#### COLLECTED DATA
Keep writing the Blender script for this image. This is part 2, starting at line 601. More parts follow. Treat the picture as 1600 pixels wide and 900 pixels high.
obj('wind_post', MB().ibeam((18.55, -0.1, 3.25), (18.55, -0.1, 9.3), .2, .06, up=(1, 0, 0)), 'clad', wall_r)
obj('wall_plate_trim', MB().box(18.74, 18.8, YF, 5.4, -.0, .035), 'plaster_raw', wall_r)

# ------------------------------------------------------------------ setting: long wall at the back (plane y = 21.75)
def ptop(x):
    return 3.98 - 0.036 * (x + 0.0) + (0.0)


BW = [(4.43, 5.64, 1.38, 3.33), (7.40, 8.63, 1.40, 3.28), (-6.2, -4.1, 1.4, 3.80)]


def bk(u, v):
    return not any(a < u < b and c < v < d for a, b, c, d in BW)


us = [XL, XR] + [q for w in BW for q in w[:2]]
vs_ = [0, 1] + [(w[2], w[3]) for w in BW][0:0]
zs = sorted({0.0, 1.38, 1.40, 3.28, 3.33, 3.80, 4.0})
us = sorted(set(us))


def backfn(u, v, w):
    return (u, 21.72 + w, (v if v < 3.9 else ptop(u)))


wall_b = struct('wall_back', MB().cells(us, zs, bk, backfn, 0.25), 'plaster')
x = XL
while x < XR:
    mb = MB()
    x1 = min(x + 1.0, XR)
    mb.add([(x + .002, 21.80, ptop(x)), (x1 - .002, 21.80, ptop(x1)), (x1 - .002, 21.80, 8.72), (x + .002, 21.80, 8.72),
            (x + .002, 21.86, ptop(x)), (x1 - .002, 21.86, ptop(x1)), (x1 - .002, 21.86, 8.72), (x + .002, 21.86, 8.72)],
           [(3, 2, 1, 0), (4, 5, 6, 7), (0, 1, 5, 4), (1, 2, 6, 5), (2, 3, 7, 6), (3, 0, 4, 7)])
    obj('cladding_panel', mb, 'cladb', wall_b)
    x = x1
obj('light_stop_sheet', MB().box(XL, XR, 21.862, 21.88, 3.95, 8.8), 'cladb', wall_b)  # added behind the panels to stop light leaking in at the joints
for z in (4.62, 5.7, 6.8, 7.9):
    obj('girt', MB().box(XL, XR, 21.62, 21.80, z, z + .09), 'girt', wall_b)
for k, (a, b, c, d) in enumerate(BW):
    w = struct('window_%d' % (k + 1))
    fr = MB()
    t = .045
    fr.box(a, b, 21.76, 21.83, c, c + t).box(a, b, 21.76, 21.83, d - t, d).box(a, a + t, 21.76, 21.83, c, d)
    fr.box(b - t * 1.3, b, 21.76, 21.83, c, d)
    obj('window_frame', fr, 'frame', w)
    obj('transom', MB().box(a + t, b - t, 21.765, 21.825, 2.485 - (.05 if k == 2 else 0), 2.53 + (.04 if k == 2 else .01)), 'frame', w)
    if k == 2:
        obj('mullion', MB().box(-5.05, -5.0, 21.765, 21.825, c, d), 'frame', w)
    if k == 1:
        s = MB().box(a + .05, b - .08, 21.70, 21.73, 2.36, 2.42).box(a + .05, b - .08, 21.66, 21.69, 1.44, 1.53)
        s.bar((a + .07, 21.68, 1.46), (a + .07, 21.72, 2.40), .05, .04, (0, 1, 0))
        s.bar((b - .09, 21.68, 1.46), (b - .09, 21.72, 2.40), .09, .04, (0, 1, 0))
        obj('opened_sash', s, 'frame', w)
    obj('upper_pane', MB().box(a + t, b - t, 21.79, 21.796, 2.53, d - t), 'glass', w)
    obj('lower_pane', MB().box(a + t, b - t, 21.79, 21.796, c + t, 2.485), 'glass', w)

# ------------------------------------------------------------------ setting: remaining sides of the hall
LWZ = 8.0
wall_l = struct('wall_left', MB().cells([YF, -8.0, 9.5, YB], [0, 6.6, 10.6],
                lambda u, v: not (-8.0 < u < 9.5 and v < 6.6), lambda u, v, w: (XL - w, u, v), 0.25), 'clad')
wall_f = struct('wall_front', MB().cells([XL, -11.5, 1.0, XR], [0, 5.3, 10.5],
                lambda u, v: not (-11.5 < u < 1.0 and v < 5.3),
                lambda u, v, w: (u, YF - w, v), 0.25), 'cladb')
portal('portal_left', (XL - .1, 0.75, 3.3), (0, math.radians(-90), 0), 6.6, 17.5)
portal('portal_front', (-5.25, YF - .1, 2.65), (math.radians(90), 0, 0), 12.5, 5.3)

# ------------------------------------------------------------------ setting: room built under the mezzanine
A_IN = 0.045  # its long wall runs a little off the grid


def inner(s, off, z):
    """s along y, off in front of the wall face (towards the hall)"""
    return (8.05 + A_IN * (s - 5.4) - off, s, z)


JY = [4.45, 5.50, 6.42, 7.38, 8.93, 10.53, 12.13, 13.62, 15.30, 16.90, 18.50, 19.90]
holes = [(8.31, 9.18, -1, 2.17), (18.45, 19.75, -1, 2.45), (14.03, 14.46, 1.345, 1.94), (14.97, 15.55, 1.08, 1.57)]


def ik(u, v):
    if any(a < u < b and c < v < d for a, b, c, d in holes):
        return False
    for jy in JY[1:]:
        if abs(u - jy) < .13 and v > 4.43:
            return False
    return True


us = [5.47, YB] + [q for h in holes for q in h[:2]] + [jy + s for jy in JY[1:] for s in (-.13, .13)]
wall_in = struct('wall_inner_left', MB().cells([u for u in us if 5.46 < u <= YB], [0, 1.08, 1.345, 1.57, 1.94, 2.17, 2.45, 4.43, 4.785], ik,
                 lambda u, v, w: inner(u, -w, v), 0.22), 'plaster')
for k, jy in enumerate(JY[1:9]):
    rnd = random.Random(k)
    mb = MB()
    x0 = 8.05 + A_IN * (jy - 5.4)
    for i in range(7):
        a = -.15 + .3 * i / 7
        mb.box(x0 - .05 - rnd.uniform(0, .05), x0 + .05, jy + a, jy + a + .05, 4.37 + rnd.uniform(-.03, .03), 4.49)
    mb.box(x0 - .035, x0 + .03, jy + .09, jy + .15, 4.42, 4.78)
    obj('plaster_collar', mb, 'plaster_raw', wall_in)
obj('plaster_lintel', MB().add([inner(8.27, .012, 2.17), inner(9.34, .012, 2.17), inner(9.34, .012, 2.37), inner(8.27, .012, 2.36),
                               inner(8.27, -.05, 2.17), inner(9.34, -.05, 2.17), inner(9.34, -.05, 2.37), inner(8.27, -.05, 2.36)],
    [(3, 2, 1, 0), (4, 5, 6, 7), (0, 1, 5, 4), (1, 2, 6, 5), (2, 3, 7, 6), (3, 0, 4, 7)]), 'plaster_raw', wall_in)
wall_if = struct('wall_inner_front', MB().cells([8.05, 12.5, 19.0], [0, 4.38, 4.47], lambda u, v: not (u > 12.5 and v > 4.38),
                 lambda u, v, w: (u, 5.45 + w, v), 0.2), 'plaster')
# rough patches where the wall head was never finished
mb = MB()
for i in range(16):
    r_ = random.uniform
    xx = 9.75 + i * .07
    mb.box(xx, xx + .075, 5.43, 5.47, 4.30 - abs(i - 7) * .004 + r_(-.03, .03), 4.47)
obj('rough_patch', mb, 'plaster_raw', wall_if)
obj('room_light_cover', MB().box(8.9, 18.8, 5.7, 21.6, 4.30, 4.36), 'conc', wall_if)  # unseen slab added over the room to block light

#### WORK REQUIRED
Only the lines from the beginning of the material to the line containing "return (u, 21.72" should be echoed, verbatim and in full.

#### TASK RESPONSE
Keep writing the Blender script for this image. This is part 2, starting at line 601. More parts follow. Treat the picture as 1600 pixels wide and 900 pixels high.
obj('wind_post', MB().ibeam((18.55, -0.1, 3.25), (18.55, -0.1, 9.3), .2, .06, up=(1, 0, 0)), 'clad', wall_r)
obj('wall_plate_trim', MB().box(18.74, 18.8, YF, 5.4, -.0, .035), 'plaster_raw', wall_r)

# ------------------------------------------------------------------ setting: long wall at the back (plane y = 21.75)
def ptop(x):
    return 3.98 - 0.036 * (x + 0.0) + (0.0)


BW = [(4.43, 5.64, 1.38, 3.33), (7.40, 8.63, 1.40, 3.28), (-6.2, -4.1, 1.4, 3.80)]


def bk(u, v):
    return not any(a < u < b and c < v < d for a, b, c, d in BW)


us = [XL, XR] + [q for w in BW for q in w[:2]]
vs_ = [0, 1] + [(w[2], w[3]) for w in BW][0:0]
zs = sorted({0.0, 1.38, 1.40, 3.28, 3.33, 3.80, 4.0})
us = sorted(set(us))


def backfn(u, v, w):
    return (u, 21.72 + w, (v if v < 3.9 else ptop(u)))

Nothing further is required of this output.